Evaluating a Super Strong Lightening Strike to a Buried Refined Oil Pipeline Using Numerical Modeling
摘要
Lightning is known as the third most serious natural disaster to humankind, and it is also a significant threat to buried pipeline safety. Quantitatively evaluating the lightning damage to buried pipelines remains a challenging task due to many factors: hard to obtain exact lightning parameters, the low occurrence probability, extremely short and super strong electromagnetic process. This paper provides a full-chain study of a super strong lightning strike to a buried refined oil pipeline, including an on-site survey, Lightning Location System (LLS) locating and detection, theoretical soil ionization model calculation, lab PE layer breakdown testing, and full-time domain numerical modeling. The on-site survey results show that the pipeline accompanying optical fiber is burned up to 80 m long, and the detailed LLS data show that the failure is caused by a super strong lightning strike with its peak current up to 308kA. We use a published ionization model to calculate the theoretical soil ionization radius and perform optical fiber external PE layer breakdown testing using artificial lightning pulses in lab.

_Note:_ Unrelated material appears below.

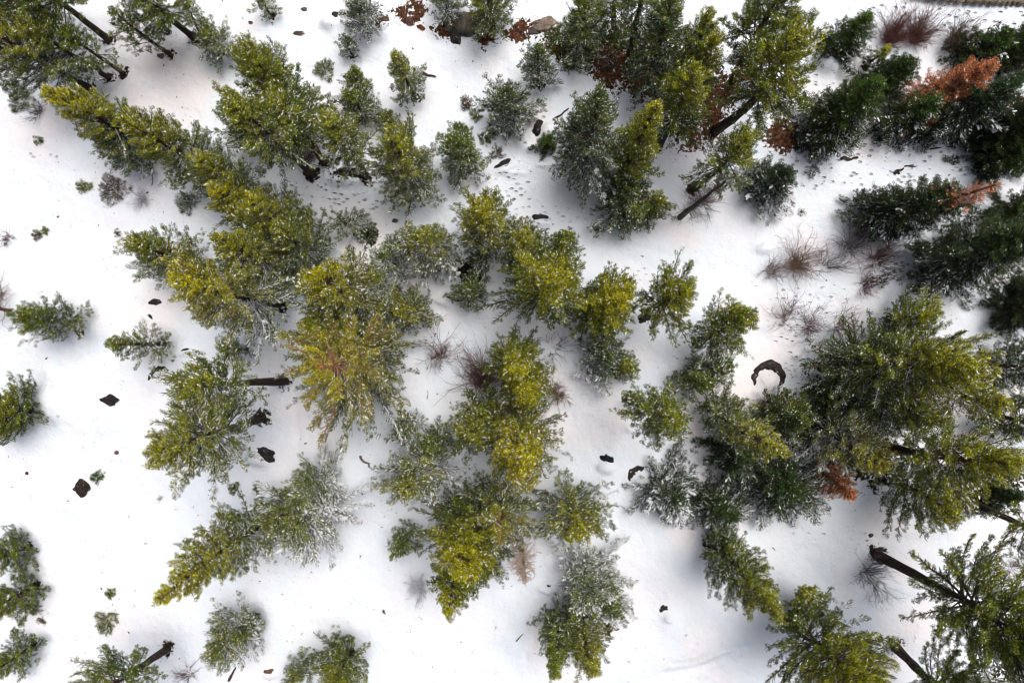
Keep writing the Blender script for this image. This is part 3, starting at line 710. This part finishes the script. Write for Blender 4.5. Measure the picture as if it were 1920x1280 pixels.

Our full-time domain lightning numerical modeling results show that the electric field intensity at the nearest point to the strike point on the optical fiber was about 140 kV/m, consistent with the critical electric field intensity used in theoretical ionization radius calculation. Our study contributes a valuable roadmap on how to quantitatively evaluate similar pipeline damages induced by cloud-to-ground lightning in the future.